INSTRUCTION | Write out all lines holding the word "script".

Scene modeling code data |

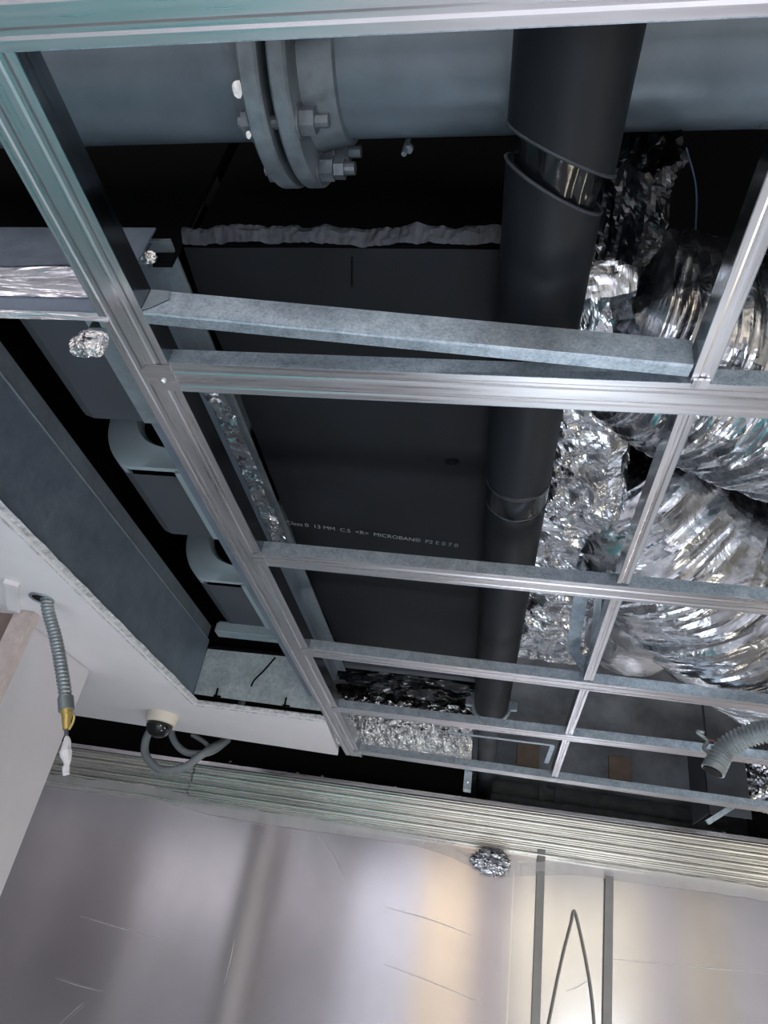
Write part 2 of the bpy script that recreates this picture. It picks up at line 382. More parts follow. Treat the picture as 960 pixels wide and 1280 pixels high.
fl2 = film('protective_film', FT2, 'milky plastic film loosely covering the right cream steel panel', WY - 0.02, (0.197, 3.0))
# scuffs on the film
SCR = m_plain('pale_scuff', (0.95, 0.94, 0.95), 0.4, 0, 0.02, 20, 0)
def scuff(pts, parent, r=0.0013):
    q = [aty(x, y, WY - 0.0235) for x, y in pts]
    mk('scuff', *tubeg(catmull(q, 5), lambda t: r * (0.25 + 0.75 * sin(pi * t)), 5), SCR, parent)
for p in (((100, 1145), (150, 1160), (205, 1175)), ((293, 1175), (288, 1200), (280, 1230)), ((398, 1045), (420, 1075), (437, 1120)), ((68, 1222), (98, 1232), (126, 1239)), ((75, 1280), (92, 1264), (105, 1253)), ((480, 1133), (540, 1150), (592, 1170)), ((480, 1205), (540, 1228), (602, 1254))): scuff(p, fl1)
for p in (((760, 1198), (860, 1208), (965, 1217)), ((708, 1239), (722, 1234), (736, 1225))): scuff(p, fl2)
# wall reflections painted as dark strips; bent line on the right panel
for i, (a, b_, wd, lb) in enumerate((((677, 1062), (669, 1300), 0.020, 'dark strip painted for a reflection on right panel, nearest the foil clump'), ((762, 1090), (759, 1300), 0.020, 'dark strip painted for a reflection on right panel, right of the pointed line'))):
    p, q = aty(a[0], a[1], WY - 0.03), aty(b_[0], b_[1], WY - 0.03)
    tag(mk('reflection_strip', *extr([(-wd, -0.002), (wd, -0.002), (wd, 0.002), (-wd, 0.002)], p, q, up=(0, 1, 0)), m_plain('dark_strip_%d' % i, (0.30, 0.295, 0.29), 0.5), origin=p), lb, 'strip', 'painted reflections on the steel wall')
pm = [aty(x, y, WY - 0.026) for x, y in ((684, 1290), (690, 1260), (697, 1225), (706, 1185), (714, 1155), (718, 1138), (724, 1158), (732, 1195), (738, 1230), (742, 1262), (744, 1290))]
tag(mk('pointed_line', *tubeg(catmull(pm, 6), 0.0055, 8), m_plain('dark_line', (0.30, 0.29, 0.27), 0.6)), 'thin dark pointed line like an inverted V on the right panel', 'cord')
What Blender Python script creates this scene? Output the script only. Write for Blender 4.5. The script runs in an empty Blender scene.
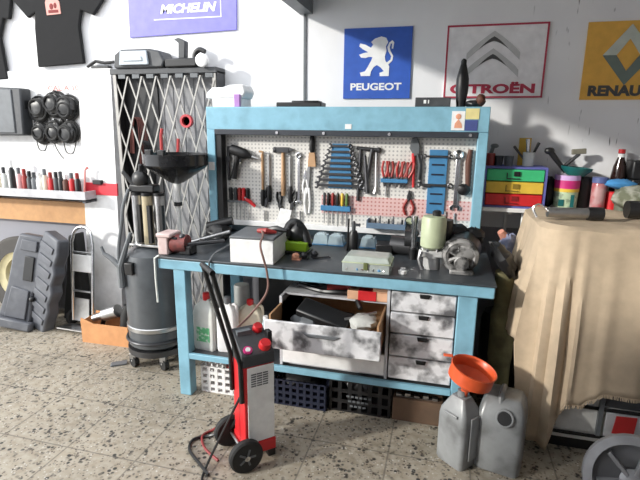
import bpy, math, random
from mathutils import Matrix, Vector
rnd = random.Random(7)
S = bpy.context.scene
COL = S.collection
R = math.radians
pi = math.pi

# ------------------------------------------------------------------ camera
def set_camera():
    yaw, pitch, roll = -0.256, 0.2279, 0.0116
    f = Vector((math.sin(yaw)*math.cos(pitch), math.cos(yaw)*math.cos(pitch), -math.sin(pitch)))
    r = Vector((math.cos(yaw), -math.sin(yaw), 0)); u = r.cross(f)
    r2 = r*math.cos(roll) + u*math.sin(roll); u2 = u*math.cos(roll) - r*math.sin(roll)
    m = Matrix((r2, u2, -f)).transposed().to_4x4()
    m.translation = Vector((1.5926, -2.3596, 1.6101))
    cd = bpy.data.cameras.new('camera'); cd.sensor_width = 36; cd.lens = 478.55/640*36; cd.clip_start = .05
    c = bpy.data.objects.new('camera', cd); COL.objects.link(c); c.matrix_world = m; S.camera = c
set_camera()

# ------------------------------------------------------------------ light
SUN_STRENGTH = 1.5
SKY_STRENGTH = 1.0
EXPOSURE = 1.3
w = bpy.data.worlds.new('sky'); S.world = w; w.use_nodes = True
bg = w.node_tree.nodes['Background']; bg.inputs[0].default_value = (.93, .96, 1, 1); bg.inputs[1].default_value = SKY_STRENGTH
sl = bpy.data.lights.new('sun', 'SUN'); sl.energy = SUN_STRENGTH; sl.angle = R(3.5); sl.color = (1, .97, .9)
so = bpy.data.objects.new('sun', sl); COL.objects.link(so)
so.rotation_euler = Vector((1, .75, -.43)).to_track_quat('-Z', 'Y').to_euler(); so.location = (-4, -4, 4)
S.view_settings.view_transform = 'Standard'; S.view_settings.look = 'None'
S.view_settings.gamma = 1; S.view_settings.use_curve_mapping = False
S.view_settings.exposure = EXPOSURE

# ------------------------------------------------------------------ materials
def ramp_noise(nt, scale, lo, hi, detail=4, vec=None):
    n = nt.nodes.new('ShaderNodeTexNoise'); n.inputs['Scale'].default_value = scale; n.inputs['Detail'].default_value = detail
    if vec: nt.links.new(vec, n.inputs['Vector'])
    r = nt.nodes.new('ShaderNodeMapRange'); r.inputs[1].default_value = lo; r.inputs[2].default_value = hi
    nt.links.new(n.outputs[0], r.inputs[0]); return r.outputs[0]
def mix(nt, fac, a, b):
    m = nt.nodes.new('ShaderNodeMix'); m.data_type = 'RGBA'
    for v, i in ((fac, 0), (a, 6), (b, 7)):
        if hasattr(v, 'is_linked'): nt.links.new(v, m.inputs[i])
        else: m.inputs[i].default_value = v if i == 0 else (*v[:3], 1)
    return m.outputs[2]
def mat(name, col, rough=.5, metal=0, dirt=.0, dcol=(.05, .045, .04), dscale=6, lo=.5, hi=.75, alpha=1, trans=0):
    m = bpy.data.materials.new(name); m.use_nodes = True; nt = m.node_tree; b = nt.nodes['Principled BSDF']
    b.inputs['Roughness'].default_value = rough; b.inputs['Metallic'].default_value = metal
    b.inputs['Alpha'].default_value = alpha; b.inputs['Transmission Weight'].default_value = trans
    tc = nt.nodes.new('ShaderNodeTexCoord')
    var = ramp_noise(nt, 18, .2, .8, 3, tc.outputs['Object'])
    c = mix(nt, var, [x*.86 for x in col], [min(1, x*1.1) for x in col])
    if dirt:
        f = ramp_noise(nt, dscale, lo, hi, 8, tc.outputs['Object'])
        mu = nt.nodes.new('ShaderNodeMath'); mu.operation = 'MULTIPLY'; mu.inputs[1].default_value = dirt
        nt.links.new(f, mu.inputs[0]); c = mix(nt, mu.outputs[0], c, dcol)
    nt.links.new(c, b.inputs['Base Color'])
    return m
def srgb(r, g, b):
    f = lambda v: (v/255/12.92) if v <= 10 else ((v/255+.055)/1.055)**2.4
    return (f(r), f(g), f(b))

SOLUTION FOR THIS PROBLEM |
Write part 2 of the bpy script that recreates this picture. It picks up at line 382. More parts follow. Treat the picture as 960 pixels wide and 1280 pixels high.
What Blender Python script creates this scene? Output the script only. Write for Blender 4.5. The script runs in an empty Blender scene.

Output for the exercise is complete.